Print the lines of the data, starting with the first, up to and including the line where "COL = scn.collection" appears.
= = = =
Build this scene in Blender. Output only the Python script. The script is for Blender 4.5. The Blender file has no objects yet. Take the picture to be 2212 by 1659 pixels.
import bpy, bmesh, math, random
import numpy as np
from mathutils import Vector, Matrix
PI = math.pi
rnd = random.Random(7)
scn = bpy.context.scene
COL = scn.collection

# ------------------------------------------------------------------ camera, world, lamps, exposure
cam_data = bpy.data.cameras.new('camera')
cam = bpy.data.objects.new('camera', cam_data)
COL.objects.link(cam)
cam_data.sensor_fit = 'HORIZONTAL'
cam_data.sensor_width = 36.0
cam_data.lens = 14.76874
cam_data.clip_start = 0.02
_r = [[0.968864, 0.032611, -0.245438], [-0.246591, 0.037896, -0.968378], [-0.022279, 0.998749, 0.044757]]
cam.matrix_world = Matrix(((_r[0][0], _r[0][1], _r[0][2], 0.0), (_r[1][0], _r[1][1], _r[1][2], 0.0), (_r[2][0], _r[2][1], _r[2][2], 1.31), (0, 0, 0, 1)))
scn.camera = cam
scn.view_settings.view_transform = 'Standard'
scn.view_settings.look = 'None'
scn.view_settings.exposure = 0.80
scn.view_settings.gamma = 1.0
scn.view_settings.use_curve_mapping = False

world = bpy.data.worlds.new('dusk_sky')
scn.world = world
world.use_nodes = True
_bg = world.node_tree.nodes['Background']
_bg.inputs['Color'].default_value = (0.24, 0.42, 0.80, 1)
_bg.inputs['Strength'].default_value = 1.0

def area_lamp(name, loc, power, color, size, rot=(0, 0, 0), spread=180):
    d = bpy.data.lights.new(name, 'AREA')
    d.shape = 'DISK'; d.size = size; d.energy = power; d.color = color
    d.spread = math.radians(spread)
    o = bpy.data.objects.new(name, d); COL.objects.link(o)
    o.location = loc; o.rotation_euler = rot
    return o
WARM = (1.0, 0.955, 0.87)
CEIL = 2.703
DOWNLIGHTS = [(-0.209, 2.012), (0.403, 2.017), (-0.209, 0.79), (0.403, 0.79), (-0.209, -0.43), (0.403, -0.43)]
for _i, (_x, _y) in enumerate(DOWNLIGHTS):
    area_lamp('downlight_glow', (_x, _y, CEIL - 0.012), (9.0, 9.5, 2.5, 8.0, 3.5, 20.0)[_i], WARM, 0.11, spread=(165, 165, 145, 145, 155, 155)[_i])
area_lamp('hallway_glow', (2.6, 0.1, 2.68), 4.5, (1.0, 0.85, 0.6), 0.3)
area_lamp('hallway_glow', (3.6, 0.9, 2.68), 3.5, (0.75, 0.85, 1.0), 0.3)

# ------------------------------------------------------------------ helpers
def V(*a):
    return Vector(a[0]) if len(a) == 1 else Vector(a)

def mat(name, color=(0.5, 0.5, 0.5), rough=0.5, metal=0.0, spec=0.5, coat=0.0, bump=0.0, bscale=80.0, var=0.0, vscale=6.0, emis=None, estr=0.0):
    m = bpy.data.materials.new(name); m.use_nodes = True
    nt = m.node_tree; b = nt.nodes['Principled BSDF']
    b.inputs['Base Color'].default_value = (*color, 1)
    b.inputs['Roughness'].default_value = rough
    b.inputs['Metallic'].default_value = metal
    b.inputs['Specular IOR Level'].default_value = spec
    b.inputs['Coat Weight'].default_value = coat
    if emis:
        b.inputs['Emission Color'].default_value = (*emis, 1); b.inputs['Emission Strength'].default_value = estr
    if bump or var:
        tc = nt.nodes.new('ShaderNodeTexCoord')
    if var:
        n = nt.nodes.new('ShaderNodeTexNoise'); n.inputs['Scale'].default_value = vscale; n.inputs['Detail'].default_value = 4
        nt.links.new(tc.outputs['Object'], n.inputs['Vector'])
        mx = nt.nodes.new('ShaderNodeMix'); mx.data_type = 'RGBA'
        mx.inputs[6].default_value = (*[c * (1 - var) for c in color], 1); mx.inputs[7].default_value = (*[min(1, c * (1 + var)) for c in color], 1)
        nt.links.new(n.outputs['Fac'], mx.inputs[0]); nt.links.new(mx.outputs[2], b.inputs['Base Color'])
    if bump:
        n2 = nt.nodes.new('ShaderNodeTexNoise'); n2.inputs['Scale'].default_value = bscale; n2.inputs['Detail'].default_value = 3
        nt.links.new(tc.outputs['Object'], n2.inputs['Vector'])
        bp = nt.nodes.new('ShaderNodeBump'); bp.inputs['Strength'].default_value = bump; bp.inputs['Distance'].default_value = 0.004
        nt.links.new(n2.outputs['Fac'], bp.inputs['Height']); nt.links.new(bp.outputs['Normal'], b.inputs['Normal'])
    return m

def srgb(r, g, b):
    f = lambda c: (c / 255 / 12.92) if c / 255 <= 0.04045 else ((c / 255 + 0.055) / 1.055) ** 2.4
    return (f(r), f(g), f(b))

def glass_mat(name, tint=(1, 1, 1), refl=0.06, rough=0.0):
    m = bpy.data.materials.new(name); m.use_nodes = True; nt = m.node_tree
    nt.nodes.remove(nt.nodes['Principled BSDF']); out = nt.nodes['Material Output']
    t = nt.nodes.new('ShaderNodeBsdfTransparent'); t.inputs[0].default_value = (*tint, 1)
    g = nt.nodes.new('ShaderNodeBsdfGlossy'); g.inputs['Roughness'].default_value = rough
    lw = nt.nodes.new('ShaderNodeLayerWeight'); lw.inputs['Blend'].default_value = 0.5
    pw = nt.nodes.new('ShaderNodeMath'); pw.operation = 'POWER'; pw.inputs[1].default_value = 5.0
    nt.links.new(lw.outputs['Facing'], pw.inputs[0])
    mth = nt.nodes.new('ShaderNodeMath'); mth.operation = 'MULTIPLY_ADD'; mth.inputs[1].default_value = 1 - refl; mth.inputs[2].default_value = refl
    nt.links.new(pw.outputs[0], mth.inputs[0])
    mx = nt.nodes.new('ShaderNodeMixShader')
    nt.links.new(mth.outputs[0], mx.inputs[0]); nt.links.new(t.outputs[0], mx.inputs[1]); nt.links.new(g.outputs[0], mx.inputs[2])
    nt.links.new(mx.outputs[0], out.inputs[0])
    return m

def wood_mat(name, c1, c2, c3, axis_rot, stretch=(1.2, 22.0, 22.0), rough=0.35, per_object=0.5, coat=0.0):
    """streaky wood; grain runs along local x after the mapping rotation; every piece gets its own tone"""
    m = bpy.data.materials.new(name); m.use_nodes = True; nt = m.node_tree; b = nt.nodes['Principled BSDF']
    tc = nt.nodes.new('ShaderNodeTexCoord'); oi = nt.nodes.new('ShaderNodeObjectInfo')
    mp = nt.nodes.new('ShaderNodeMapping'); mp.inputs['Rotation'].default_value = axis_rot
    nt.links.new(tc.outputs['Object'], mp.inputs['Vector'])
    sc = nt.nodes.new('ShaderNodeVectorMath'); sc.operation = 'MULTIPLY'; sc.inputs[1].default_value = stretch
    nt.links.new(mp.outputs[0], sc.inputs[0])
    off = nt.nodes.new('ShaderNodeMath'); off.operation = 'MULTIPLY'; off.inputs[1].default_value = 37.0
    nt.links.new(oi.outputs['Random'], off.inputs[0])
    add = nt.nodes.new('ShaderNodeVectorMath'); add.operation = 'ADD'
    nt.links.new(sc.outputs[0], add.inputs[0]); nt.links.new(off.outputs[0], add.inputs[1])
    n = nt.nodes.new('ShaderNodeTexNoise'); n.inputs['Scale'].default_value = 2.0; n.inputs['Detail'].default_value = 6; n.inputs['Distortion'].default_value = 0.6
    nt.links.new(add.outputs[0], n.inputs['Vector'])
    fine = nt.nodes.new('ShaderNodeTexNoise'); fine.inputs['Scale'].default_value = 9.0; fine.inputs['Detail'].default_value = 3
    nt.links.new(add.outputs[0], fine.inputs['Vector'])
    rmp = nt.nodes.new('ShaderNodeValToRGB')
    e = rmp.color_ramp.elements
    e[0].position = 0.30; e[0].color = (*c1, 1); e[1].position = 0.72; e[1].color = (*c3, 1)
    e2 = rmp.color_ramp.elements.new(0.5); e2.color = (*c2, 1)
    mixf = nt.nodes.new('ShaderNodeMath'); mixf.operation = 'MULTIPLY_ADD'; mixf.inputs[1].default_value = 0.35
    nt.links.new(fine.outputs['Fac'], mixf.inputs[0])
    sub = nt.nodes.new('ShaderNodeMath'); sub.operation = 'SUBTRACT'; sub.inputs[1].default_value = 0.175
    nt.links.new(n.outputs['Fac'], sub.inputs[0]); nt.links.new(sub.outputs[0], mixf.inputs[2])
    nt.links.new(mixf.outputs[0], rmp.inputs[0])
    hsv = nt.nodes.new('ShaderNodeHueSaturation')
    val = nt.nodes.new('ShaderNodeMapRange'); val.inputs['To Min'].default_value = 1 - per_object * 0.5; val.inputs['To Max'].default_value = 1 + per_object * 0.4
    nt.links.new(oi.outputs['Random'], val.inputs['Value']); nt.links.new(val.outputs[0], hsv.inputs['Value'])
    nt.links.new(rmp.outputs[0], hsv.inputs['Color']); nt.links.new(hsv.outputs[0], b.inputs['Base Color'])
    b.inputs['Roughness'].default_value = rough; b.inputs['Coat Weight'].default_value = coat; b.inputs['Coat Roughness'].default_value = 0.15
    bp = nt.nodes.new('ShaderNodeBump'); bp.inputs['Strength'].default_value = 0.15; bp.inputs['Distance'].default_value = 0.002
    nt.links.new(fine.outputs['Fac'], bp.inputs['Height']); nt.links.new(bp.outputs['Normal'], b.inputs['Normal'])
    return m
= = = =
ANSWER TO THE EXERCISE =>
Build this scene in Blender. Output only the Python script. The script is for Blender 4.5. The Blender file has no objects yet. Take the picture to be 2212 by 1659 pixels.
import bpy, bmesh, math, random
import numpy as np
from mathutils import Vector, Matrix
PI = math.pi
rnd = random.Random(7)
scn = bpy.context.scene
COL = scn.collection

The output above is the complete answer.